Changing CSS for Good

I’m dropping “left” and “right” from my lexicon. The new CSS normal is all about Logical Properties and Values.

This is week four of a large front-end build I’m working on. The primary deliverables are a pattern library alongside two dozen templates. With opportunity for design iteration as code is formalised it’s the perfect project. It’s nice to be writing CSS again. I was up to my neck in WordPress & PHP last year. I’ve got a little catching up to do.

One area of improvement is logical properties. The RTL Styling 101 guide has been invaluable to my understanding of best design and coding practices.

It can be as easy as replacing left/right with inline start/end. Top/bottom with block start/end. Normal inline flow, Flexbox, and Grid layouts reverse themselves automatically. Turns out I’ve been using logical values for modern layout all this time without even knowing.

The funny thing is the website I’m building is in English. I wasn’t asked to consider right-to-left language support. But CSS logical properties are such a quick win. The only reason not to use them is habit. And maybe browser support — but that’s good enough for many cases. Therefore I’m changing how I write CSS for good. The way I see it “left” and “right” are pretty much deprecated. There are edge cases, but the default has changed.

There’s more to RTL design than flipping stuff. But flippability goes a long way.

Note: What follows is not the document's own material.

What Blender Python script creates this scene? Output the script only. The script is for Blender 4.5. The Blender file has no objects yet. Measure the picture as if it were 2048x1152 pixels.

A bonus tip: for Google Translate you can add:

.translated-rtl {
  direction: rtl;
}

To ensure your responsive CSS adapts.

I’ve refactored my own website to better support RTL translation with logical properties. Before updating my CSS you can see some of the issues in switching direction:

dbushell.com RTL design before CSS logical properties and values

After logical CSS changes:

dbushell.com RTL design after CSS logical properties and values

Obviously these examples are still in English so they look a little weird. I was going to screenshot an Arabic translation but I can’t verify the accuracy. What’s important is that my coding practices are now inherently friendlier to other languages by default. All the effort is up-front learning.